Being raunchy or inappropriate does not disqualify me from being a feminist. Neither does watching porn. I am not saying I dig all types of porn—I will tell you the kind I like another time—but some of it is really good. It’s hot. The right kind normalizes the way I have sex. It helps me feel more comfortable in my body and sexuality. I do not lose respect for women by watching women have sex. I do not forget the importance of consent. And while I am seeing women and men as sexual in the videos, I know people are not for objectification. Watching other (paid and consenting) people get off doesn’t make me a deviant; it makes me curious and human. I can watch porn and still have a healthy relationship with sex and the people who have it.

Giggling at dick and vagina jokes, pointing out the truth and humor in stereotypes about race, religion, and sexuality, and poking fun at the things we don’t think we can talk about don’t revoke my progressive card. Besides, how progressive can we really be if we don’t understand the nuances of our differences?
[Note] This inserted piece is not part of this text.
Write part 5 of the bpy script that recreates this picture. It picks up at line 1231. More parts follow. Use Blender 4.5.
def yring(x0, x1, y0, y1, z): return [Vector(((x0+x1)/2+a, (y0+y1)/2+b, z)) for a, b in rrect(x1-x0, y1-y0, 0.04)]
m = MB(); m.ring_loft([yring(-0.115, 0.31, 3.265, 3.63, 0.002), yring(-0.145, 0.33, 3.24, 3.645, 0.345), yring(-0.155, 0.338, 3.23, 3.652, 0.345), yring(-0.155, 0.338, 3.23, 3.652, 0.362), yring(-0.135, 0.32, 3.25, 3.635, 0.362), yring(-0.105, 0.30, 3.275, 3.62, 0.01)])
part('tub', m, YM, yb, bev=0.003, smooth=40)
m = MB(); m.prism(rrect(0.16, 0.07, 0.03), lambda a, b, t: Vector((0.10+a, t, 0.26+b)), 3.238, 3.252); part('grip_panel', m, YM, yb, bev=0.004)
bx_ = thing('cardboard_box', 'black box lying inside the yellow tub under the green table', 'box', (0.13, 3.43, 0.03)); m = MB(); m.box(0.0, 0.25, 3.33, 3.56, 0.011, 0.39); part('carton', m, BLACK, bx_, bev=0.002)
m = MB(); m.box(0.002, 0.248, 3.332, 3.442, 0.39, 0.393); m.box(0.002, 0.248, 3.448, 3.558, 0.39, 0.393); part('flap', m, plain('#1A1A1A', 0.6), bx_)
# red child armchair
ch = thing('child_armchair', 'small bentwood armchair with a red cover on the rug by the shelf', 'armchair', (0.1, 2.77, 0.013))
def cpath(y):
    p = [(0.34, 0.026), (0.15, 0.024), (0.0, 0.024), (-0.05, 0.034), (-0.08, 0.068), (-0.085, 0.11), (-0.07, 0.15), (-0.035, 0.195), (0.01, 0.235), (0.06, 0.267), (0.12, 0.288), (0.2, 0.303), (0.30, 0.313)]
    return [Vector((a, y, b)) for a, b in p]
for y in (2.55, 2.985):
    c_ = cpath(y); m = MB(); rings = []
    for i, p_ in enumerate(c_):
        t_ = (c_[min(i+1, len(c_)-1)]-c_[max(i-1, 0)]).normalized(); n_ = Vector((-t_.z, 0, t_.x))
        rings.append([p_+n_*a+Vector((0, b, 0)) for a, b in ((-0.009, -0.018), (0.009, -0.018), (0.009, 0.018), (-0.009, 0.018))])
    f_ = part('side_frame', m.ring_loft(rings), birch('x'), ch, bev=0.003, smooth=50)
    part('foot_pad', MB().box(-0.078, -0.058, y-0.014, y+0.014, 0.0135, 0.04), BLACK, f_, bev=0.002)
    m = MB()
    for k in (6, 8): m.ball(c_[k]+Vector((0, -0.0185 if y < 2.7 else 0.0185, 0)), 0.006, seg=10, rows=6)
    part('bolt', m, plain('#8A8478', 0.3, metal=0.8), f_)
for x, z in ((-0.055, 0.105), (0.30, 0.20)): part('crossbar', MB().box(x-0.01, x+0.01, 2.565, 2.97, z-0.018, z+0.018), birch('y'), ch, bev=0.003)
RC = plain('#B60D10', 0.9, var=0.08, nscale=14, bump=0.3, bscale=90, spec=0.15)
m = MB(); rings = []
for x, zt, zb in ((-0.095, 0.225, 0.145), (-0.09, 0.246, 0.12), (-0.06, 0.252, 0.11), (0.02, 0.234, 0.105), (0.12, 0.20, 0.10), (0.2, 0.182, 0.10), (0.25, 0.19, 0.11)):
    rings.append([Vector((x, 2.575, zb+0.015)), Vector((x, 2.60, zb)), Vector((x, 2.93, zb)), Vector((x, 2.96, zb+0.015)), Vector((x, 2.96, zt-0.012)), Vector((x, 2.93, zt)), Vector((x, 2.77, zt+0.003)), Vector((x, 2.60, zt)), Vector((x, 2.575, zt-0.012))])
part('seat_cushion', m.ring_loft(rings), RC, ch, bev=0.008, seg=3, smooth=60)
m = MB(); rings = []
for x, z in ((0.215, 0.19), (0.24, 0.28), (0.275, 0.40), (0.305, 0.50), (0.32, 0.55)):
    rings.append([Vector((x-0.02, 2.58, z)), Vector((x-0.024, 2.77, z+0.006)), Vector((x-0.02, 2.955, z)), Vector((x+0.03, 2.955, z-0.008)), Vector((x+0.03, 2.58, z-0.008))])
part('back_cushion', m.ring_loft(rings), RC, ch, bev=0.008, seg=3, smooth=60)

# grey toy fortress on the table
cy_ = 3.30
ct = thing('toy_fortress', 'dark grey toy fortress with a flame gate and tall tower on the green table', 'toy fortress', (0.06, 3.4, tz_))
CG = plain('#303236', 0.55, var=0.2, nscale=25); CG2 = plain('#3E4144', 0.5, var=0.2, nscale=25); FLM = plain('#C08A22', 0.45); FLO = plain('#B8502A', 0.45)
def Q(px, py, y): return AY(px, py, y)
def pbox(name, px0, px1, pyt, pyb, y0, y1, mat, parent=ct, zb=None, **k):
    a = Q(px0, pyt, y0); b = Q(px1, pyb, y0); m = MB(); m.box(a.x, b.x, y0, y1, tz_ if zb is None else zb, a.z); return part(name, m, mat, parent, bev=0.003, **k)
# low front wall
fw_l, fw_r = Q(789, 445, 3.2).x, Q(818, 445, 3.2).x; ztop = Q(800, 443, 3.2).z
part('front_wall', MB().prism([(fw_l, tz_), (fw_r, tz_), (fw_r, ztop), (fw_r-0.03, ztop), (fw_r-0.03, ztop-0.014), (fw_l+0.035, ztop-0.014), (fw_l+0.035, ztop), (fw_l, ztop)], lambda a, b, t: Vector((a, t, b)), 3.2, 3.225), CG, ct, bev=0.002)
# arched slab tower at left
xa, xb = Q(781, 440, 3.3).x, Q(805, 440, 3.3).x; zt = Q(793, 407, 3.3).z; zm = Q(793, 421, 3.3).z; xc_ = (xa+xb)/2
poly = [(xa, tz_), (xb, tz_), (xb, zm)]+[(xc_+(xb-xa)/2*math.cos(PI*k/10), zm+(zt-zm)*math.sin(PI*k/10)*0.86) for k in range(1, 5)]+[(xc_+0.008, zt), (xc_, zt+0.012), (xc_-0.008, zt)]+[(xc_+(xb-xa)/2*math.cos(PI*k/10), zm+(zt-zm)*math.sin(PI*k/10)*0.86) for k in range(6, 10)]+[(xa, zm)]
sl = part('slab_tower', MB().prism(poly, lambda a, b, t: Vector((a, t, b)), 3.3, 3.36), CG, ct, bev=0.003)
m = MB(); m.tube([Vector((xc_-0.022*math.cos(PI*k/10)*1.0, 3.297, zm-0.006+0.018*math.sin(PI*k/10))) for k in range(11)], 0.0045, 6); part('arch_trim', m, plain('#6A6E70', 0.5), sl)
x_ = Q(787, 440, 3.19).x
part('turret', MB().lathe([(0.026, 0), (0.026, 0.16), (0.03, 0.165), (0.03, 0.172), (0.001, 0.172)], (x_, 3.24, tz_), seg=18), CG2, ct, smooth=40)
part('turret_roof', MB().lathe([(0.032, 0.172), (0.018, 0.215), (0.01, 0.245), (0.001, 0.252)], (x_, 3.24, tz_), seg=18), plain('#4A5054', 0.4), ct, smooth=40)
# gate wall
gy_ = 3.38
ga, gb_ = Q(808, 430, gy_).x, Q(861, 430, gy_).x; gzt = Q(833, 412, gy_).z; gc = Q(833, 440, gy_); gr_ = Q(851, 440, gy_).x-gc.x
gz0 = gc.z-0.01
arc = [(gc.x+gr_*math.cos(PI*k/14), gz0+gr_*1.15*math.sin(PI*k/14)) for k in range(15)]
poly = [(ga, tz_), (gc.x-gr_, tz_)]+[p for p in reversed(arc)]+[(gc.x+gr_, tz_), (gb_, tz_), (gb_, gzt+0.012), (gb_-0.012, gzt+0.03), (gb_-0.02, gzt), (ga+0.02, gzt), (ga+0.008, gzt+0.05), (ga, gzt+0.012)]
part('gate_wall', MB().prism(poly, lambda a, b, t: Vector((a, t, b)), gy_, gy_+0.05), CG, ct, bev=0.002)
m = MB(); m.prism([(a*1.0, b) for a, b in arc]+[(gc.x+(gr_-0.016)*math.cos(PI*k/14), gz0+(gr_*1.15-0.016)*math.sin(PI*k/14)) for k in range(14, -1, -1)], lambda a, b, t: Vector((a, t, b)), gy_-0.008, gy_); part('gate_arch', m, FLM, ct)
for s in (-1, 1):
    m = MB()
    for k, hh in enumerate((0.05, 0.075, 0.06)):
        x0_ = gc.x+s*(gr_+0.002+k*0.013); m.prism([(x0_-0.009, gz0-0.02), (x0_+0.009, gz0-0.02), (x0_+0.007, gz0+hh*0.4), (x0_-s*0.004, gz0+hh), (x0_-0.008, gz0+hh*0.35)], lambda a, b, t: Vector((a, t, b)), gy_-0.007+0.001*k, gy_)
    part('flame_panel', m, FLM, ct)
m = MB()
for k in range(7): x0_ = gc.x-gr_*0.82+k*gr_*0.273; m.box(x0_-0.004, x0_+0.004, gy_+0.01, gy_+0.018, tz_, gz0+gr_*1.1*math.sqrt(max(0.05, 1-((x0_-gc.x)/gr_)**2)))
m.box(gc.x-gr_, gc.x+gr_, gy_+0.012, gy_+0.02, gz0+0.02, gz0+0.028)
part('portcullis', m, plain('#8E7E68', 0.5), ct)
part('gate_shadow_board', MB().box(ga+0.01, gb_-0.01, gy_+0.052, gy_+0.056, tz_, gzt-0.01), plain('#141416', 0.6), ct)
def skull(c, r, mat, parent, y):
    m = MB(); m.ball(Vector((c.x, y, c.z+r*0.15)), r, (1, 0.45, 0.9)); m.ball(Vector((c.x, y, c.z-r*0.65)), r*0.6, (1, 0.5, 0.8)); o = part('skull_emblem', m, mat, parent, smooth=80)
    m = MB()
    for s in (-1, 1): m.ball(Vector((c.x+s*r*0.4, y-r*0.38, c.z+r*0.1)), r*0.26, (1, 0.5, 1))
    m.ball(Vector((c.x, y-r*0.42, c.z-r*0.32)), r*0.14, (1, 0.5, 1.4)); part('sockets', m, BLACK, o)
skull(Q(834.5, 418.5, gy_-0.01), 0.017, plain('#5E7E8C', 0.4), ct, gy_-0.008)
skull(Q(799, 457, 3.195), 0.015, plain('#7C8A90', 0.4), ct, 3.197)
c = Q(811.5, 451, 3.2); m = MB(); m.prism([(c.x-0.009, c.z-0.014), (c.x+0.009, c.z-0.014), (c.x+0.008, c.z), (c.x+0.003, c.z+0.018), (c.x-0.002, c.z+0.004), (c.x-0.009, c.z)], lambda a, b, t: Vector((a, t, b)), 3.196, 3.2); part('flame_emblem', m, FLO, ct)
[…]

Being seen is a huge component to being understood and respected. I am not suggesting we make fun of or belittle any segment of the population, but there are topics that intersect these segments that can be laughed about together. And of course, whether something is a “joke” depends on who’s says it and how it’s said.

It’s okay to let go of the notion of being politically correct all of the time. If we do it right, we can find commonality in humor. We can be inappropriate without being degrading. We can talk about sex without stripping away someone’s right to say no to it. We can examine oddities of what we don’t understand. All of this depends on the person delivering the joke or the message, however. It’s okay to think some things are silly, but understanding the messenger and the true intention behind what they are saying is critical to things being funny versus ignorant and bigoted.

We can’t really laugh until we get the joke. And getting the joke means getting people. I don’t watch my mouth or shy away from what people might consider to be crude and low class, but I don’t care. I get the joke. I get people. I will take that understanding over political correctness any day.

Being too politically correct can be more harmful than beneficial. It creates unnecessary tension and takes away our ability to communicate. Sometimes we are so sure we know what the right and just thing is to do and say, but that idea might be too out of reach for someone else to understand. Socioeconomic status, faith, race, and political parties divide us and make it hard to see that we often want the same thing. Common ground is found in the ability to laugh at the stereotypes that often define us in spite of ourselves. The answer is yes. Being crass can pair well with human decency.